## begin Provided material
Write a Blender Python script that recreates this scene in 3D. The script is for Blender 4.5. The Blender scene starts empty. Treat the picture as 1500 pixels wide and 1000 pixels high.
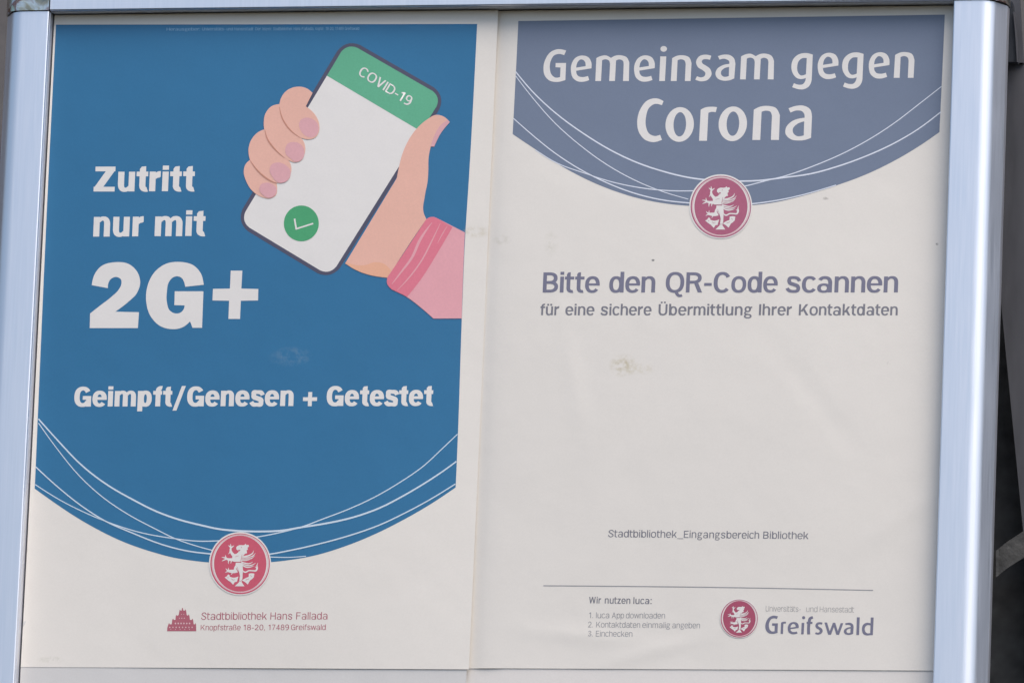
import bpy, math, random
import numpy as np
from mathutils import Matrix, Vector
from mathutils.geometry import delaunay_2d_cdt

random.seed(7)
sc = bpy.context.scene
COL = sc.collection

# ------------------------------------------------------------------ camera
# sign coordinates: X to the right, Y down, D into the wall, metres, origin at the
# top left corner of the frame opening;  world = (X - HALF, D, TOP - Y)
HALF, TOP = 0.4174, 3.40
ROT = np.array([-0.20265464, 0.21415089, 0.01877328])
TR = np.array([-0.42189408, -0.30117561, 7.77972928])
FOC = 12500.0                       # focal length in pixels of a 1500 px wide picture (300 mm)


def rodrigues(a):
    th = np.linalg.norm(a)
    k = a / th
    K = np.array([[0, -k[2], k[1]], [k[2], 0, -k[0]], [-k[1], k[0], 0]])
    return np.eye(3) + math.sin(th) * K + (1 - math.cos(th)) * K @ K


RM = rodrigues(ROT)
CAM = -RM.T @ TR


def to_world(X, Y, D):
    return (X - HALF, D, TOP - Y)


def vec_world(v):
    return Vector((v[0], v[2], -v[1]))


cam = bpy.data.cameras.new("camera")
cam.sensor_width = 36.0
cam.lens = FOC / 1500 * 36.0
cam.clip_start = 0.1
cam.clip_end = 500
co = bpy.data.objects.new("camera", cam)
COL.objects.link(co)
r, d, f = vec_world(RM[0]), vec_world(RM[1]), vec_world(RM[2])
m = Matrix(((r.x, -d.x, -f.x, 0), (r.y, -d.y, -f.y, 0), (r.z, -d.z, -f.z, 0), (0, 0, 0, 1)))
m.translation = Vector(to_world(*CAM))
co.matrix_world = m
sc.camera = co

# ------------------------------------------------------------------ light
SUN_EL, SUN_AZ = 56.0, 42.0         # azimuth: degrees to the right of the sign's normal
w = bpy.data.worlds.new("World")
sc.world = w
w.use_nodes = True
nt = w.node_tree
bg = nt.nodes["Background"]
sky = nt.nodes.new("ShaderNodeTexSky")
sky.sky_type = 'NISHITA'
sky.sun_disc = False
sky.sun_elevation = math.radians(SUN_EL)
sky.sun_rotation = math.radians(180 - SUN_AZ)
sky.air_density = 1.0
sky.dust_density = 2.0
sky.ozone_density = 1.0
nt.links.new(sky.outputs[0], bg.inputs[0])
bg.inputs[1].default_value = 0.095
sl = bpy.data.lights.new("sun", 'SUN')
sl.energy = 1.5
sl.angle = math.radians(52)
sl.color = (1.0, 0.90, 0.79)
so = bpy.data.objects.new("sun", sl)
COL.objects.link(so)
to_sun = Vector((math.sin(math.radians(SUN_AZ)) * math.cos(math.radians(SUN_EL)),
                 -math.cos(math.radians(SUN_AZ)) * math.cos(math.radians(SUN_EL)),
                 math.sin(math.radians(SUN_EL))))
so.rotation_euler = to_sun.to_track_quat('Z', 'Y').to_euler()
so.location = (3, -4, 8)
sc.view_settings.view_transform = 'Standard'
sc.view_settings.look = 'None'
sc.view_settings.gamma = 1
sc.view_settings.use_curve_mapping = False
sc.view_settings.exposure = 1.0


# ------------------------------------------------------------------ picture -> sign plane
def unproject(px, py, depth=0.0):
    ray = RM.T @ np.array([(px - 750) / FOC, (py - 500) / FOC, 1.0])
    t = (depth - CAM[2]) / ray[2]
    p = CAM + t * ray
    return p[0], p[1]


def ends(Y):
    return max(0.0, 1 - abs((Y - 0.30) / 0.312) ** 3)


def surf_blue(X, Y):
    a = (X - 0.222) / 0.205
    return -(0.0036 + 0.0046 * (1 - a * a) * ends(Y) + (.2 + ends(Y)) * (0.0006 * math.sin(9 * Y + 2.0 * X) + 0.0004 * math.sin(23 * X + 5 * Y)))


def crease(X, Y, x0, y0, ang, length, width):
    u = (X - x0) * math.cos(ang) + (Y - y0) * math.sin(ang)
    v = -(X - x0) * math.sin(ang) + (Y - y0) * math.cos(ang)
    return math.exp(-(u / length) ** 2 - (v / width) ** 2)


def surf_grey(X, Y):
    cr = .0005 * crease(X, Y, .585, .588, -.25, .045, .006) + .0005 * crease(X, Y, .52, .575, .1, .05, .007) \
        + .0003 * crease(X, Y, .80, .47, -.6, .05, .008) + .0003 * crease(X, Y, .50, .33, 1.35, .07, .008) \
        - .0003 * crease(X, Y, .72, .36, .9, .06, .009)
    return surf_grey_base(X, Y) - cr


def surf_grey_base(X, Y):
    a = (X - 0.60) / 0.235
    return -(0.0010 + 0.0040 * (1 - a * a) * ends(Y) * (0.8 + 0.4 * math.sin(4.2 * Y)) + (.2 + ends(Y)) * (0.0006 * math.sin(11 * Y - 3 * X)
             + 0.0003 * math.sin(19 * X)) - 0.0018 * math.exp(-max(0.0, X - 0.4215) / 0.0075))


def on_surface(px, py, surf, lift):
    D = 0.0
    for _ in range(4):
        X, Y = unproject(px, py, D - lift)
        D = surf(X, Y)
    X, Y = unproject(px, py, D - lift)
    return to_world(X, Y, D - lift)


LAYER = 0.00006


# ------------------------------------------------------------------ outlines
def spline(pts, closed=True, step=6):
    """pts: (x, y[, extra...][, 'c']) - Catmull-Rom through them, straight into corners marked 'c'."""
    P, C = [], []
    for p in pts:
        C.append(p[-1] == 'c')
        P.append(np.array([v for v in p if v != 'c'], float))
    n = len(P)
    out = []
    for i in range(n if closed else n - 1):
        a, b = P[i], P[(i + 1) % n]
        ca, cb = C[i], C[(i + 1) % n]
        if not closed:
            ca = ca or i == 0
            cb = cb or i == n - 2
        if ca and cb:
            out.append(a)
            continue
        L = np.linalg.norm((b - a)[:2]) or 1e-9

        def tang(prev, cur, nxt):
            l1 = np.linalg.norm((cur - prev)[:2]) or 1e-9
            l2 = np.linalg.norm((nxt - cur)[:2]) or 1e-9
            v = (cur - prev) / l1 * l2 + (nxt - cur) / l2 * l1
            return v / (l1 + l2) * L

        if not ca:
            ta = tang(P[i - 1], a, b)
        if not cb:
            tb = tang(a, b, P[(i + 2) % n])
        if ca:
            ta = 1.5 * (b - a) - 0.5 * tb
        if cb:
            tb = 1.5 * (b - a) - 0.5 * ta
        for s in range(step):
            t = s / step
            h = (2 * t**3 - 3 * t**2 + 1, t**3 - 2 * t**2 + t, -2 * t**3 + 3 * t**2, t**3 - t**2)
            out.append(h[0] * a + h[1] * ta + h[2] * b + h[3] * tb)
    if not closed:
        out.append(P[-1])
    return out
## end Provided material
→ Short exercise:
Set down the complete material exactly, but do not include the images.

→ Output of the exercise:
Write a Blender Python script that recreates this scene in 3D. The script is for Blender 4.5. The Blender scene starts empty. Treat the picture as 1500 pixels wide and 1000 pixels high.
import bpy, math, random
import numpy as np
from mathutils import Matrix, Vector
from mathutils.geometry import delaunay_2d_cdt

random.seed(7)
sc = bpy.context.scene
COL = sc.collection

# ------------------------------------------------------------------ camera
# sign coordinates: X to the right, Y down, D into the wall, metres, origin at the
# top left corner of the frame opening;  world = (X - HALF, D, TOP - Y)
HALF, TOP = 0.4174, 3.40
ROT = np.array([-0.20265464, 0.21415089, 0.01877328])
TR = np.array([-0.42189408, -0.30117561, 7.77972928])
FOC = 12500.0                       # focal length in pixels of a 1500 px wide picture (300 mm)


def rodrigues(a):
    th = np.linalg.norm(a)
    k = a / th
    K = np.array([[0, -k[2], k[1]], [k[2], 0, -k[0]], [-k[1], k[0], 0]])
    return np.eye(3) + math.sin(th) * K + (1 - math.cos(th)) * K @ K


RM = rodrigues(ROT)
CAM = -RM.T @ TR


def to_world(X, Y, D):
    return (X - HALF, D, TOP - Y)


def vec_world(v):
    return Vector((v[0], v[2], -v[1]))


cam = bpy.data.cameras.new("camera")
cam.sensor_width = 36.0
cam.lens = FOC / 1500 * 36.0
cam.clip_start = 0.1
cam.clip_end = 500
co = bpy.data.objects.new("camera", cam)
COL.objects.link(co)
r, d, f = vec_world(RM[0]), vec_world(RM[1]), vec_world(RM[2])
m = Matrix(((r.x, -d.x, -f.x, 0), (r.y, -d.y, -f.y, 0), (r.z, -d.z, -f.z, 0), (0, 0, 0, 1)))
m.translation = Vector(to_world(*CAM))
co.matrix_world = m
sc.camera = co

# ------------------------------------------------------------------ light
SUN_EL, SUN_AZ = 56.0, 42.0         # azimuth: degrees to the right of the sign's normal
w = bpy.data.worlds.new("World")
sc.world = w
w.use_nodes = True
nt = w.node_tree
bg = nt.nodes["Background"]
sky = nt.nodes.new("ShaderNodeTexSky")
sky.sky_type = 'NISHITA'
sky.sun_disc = False
sky.sun_elevation = math.radians(SUN_EL)
sky.sun_rotation = math.radians(180 - SUN_AZ)
sky.air_density = 1.0
sky.dust_density = 2.0
sky.ozone_density = 1.0
nt.links.new(sky.outputs[0], bg.inputs[0])
bg.inputs[1].default_value = 0.095
sl = bpy.data.lights.new("sun", 'SUN')
sl.energy = 1.5
sl.angle = math.radians(52)
sl.color = (1.0, 0.90, 0.79)
so = bpy.data.objects.new("sun", sl)
COL.objects.link(so)
to_sun = Vector((math.sin(math.radians(SUN_AZ)) * math.cos(math.radians(SUN_EL)),
                 -math.cos(math.radians(SUN_AZ)) * math.cos(math.radians(SUN_EL)),
                 math.sin(math.radians(SUN_EL))))
so.rotation_euler = to_sun.to_track_quat('Z', 'Y').to_euler()
so.location = (3, -4, 8)
sc.view_settings.view_transform = 'Standard'
sc.view_settings.look = 'None'
sc.view_settings.gamma = 1
sc.view_settings.use_curve_mapping = False
sc.view_settings.exposure = 1.0


# ------------------------------------------------------------------ picture -> sign plane
def unproject(px, py, depth=0.0):
    ray = RM.T @ np.array([(px - 750) / FOC, (py - 500) / FOC, 1.0])
    t = (depth - CAM[2]) / ray[2]
    p = CAM + t * ray
    return p[0], p[1]


def ends(Y):
    return max(0.0, 1 - abs((Y - 0.30) / 0.312) ** 3)


def surf_blue(X, Y):
    a = (X - 0.222) / 0.205
    return -(0.0036 + 0.0046 * (1 - a * a) * ends(Y) + (.2 + ends(Y)) * (0.0006 * math.sin(9 * Y + 2.0 * X) + 0.0004 * math.sin(23 * X + 5 * Y)))


def crease(X, Y, x0, y0, ang, length, width):
    u = (X - x0) * math.cos(ang) + (Y - y0) * math.sin(ang)
    v = -(X - x0) * math.sin(ang) + (Y - y0) * math.cos(ang)
    return math.exp(-(u / length) ** 2 - (v / width) ** 2)


def surf_grey(X, Y):
    cr = .0005 * crease(X, Y, .585, .588, -.25, .045, .006) + .0005 * crease(X, Y, .52, .575, .1, .05, .007) \
        + .0003 * crease(X, Y, .80, .47, -.6, .05, .008) + .0003 * crease(X, Y, .50, .33, 1.35, .07, .008) \
        - .0003 * crease(X, Y, .72, .36, .9, .06, .009)
    return surf_grey_base(X, Y) - cr


def surf_grey_base(X, Y):
    a = (X - 0.60) / 0.235
    return -(0.0010 + 0.0040 * (1 - a * a) * ends(Y) * (0.8 + 0.4 * math.sin(4.2 * Y)) + (.2 + ends(Y)) * (0.0006 * math.sin(11 * Y - 3 * X)
             + 0.0003 * math.sin(19 * X)) - 0.0018 * math.exp(-max(0.0, X - 0.4215) / 0.0075))


def on_surface(px, py, surf, lift):
    D = 0.0
    for _ in range(4):
        X, Y = unproject(px, py, D - lift)
        D = surf(X, Y)
    X, Y = unproject(px, py, D - lift)
    return to_world(X, Y, D - lift)


LAYER = 0.00006


# ------------------------------------------------------------------ outlines
def spline(pts, closed=True, step=6):
    """pts: (x, y[, extra...][, 'c']) - Catmull-Rom through them, straight into corners marked 'c'."""
    P, C = [], []
    for p in pts:
        C.append(p[-1] == 'c')
        P.append(np.array([v for v in p if v != 'c'], float))
    n = len(P)
    out = []
    for i in range(n if closed else n - 1):
        a, b = P[i], P[(i + 1) % n]
        ca, cb = C[i], C[(i + 1) % n]
        if not closed:
            ca = ca or i == 0
            cb = cb or i == n - 2
        if ca and cb:
            out.append(a)
            continue
        L = np.linalg.norm((b - a)[:2]) or 1e-9

        def tang(prev, cur, nxt):
            l1 = np.linalg.norm((cur - prev)[:2]) or 1e-9
            l2 = np.linalg.norm((nxt - cur)[:2]) or 1e-9
            v = (cur - prev) / l1 * l2 + (nxt - cur) / l2 * l1
            return v / (l1 + l2) * L

        if not ca:
            ta = tang(P[i - 1], a, b)
        if not cb:
            tb = tang(a, b, P[(i + 2) % n])
        if ca:
            ta = 1.5 * (b - a) - 0.5 * tb
        if cb:
            tb = 1.5 * (b - a) - 0.5 * ta
        for s in range(step):
            t = s / step
            h = (2 * t**3 - 3 * t**2 + 1, t**3 - 2 * t**2 + t, -2 * t**3 + 3 * t**2, t**3 - t**2)
            out.append(h[0] * a + h[1] * ta + h[2] * b + h[3] * tb)
    if not closed:
        out.append(P[-1])
    return out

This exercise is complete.